Quantifying Security in Volume-Hiding Searchable Symmetric Encryption Schemes With a Novel Scoring Metric

Size pattern leakage remains a critical issue in oblivious RAM (ORAM)-based Searchable Symmetric Encryption (SSE) schemes. Despite efforts to define security notions against size pattern leakage, existing studies either overly restrict analysis by focusing on maximum padding strategies or fail to offer meaningful quantitative comparisons across distinct schemes. In this paper, we introduce a novel scoring metric, Response Length Obfuscation (RLO), which fundamentally redefines how to assess volume-hiding schemes by measuring the hardness of guessing keywords based on the response lengths of queries. The proposed RLO-scoring utilizes Shannon entropy to measure the inability of guessing keywords for every feasible response length, providing a comprehensive measurement of security. Our main finding is that size pattern leakage should be perceived not merely as a binary categorization of leaked versus not leaked, but rather as a quantifiable continuum.

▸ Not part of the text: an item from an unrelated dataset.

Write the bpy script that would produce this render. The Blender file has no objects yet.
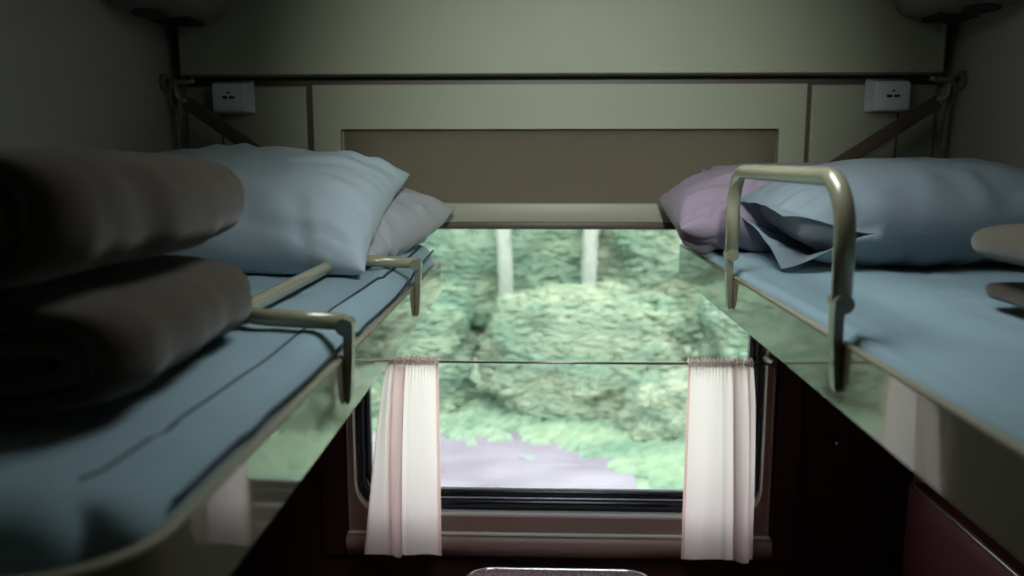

This enables deeper evaluation of the security properties in various SSE schemes. Moreover, we propose how to capture adversarial attempts with size pattern leakage under an adaptive threat model, contrasting with previous work that depends on a selective model. We rigorously demonstrate the general applicability of the RLO-scoring through both theoretical analysis and experimental validation on diverse padding strategies with real-world Enron dataset and Ubuntu dataset corpus.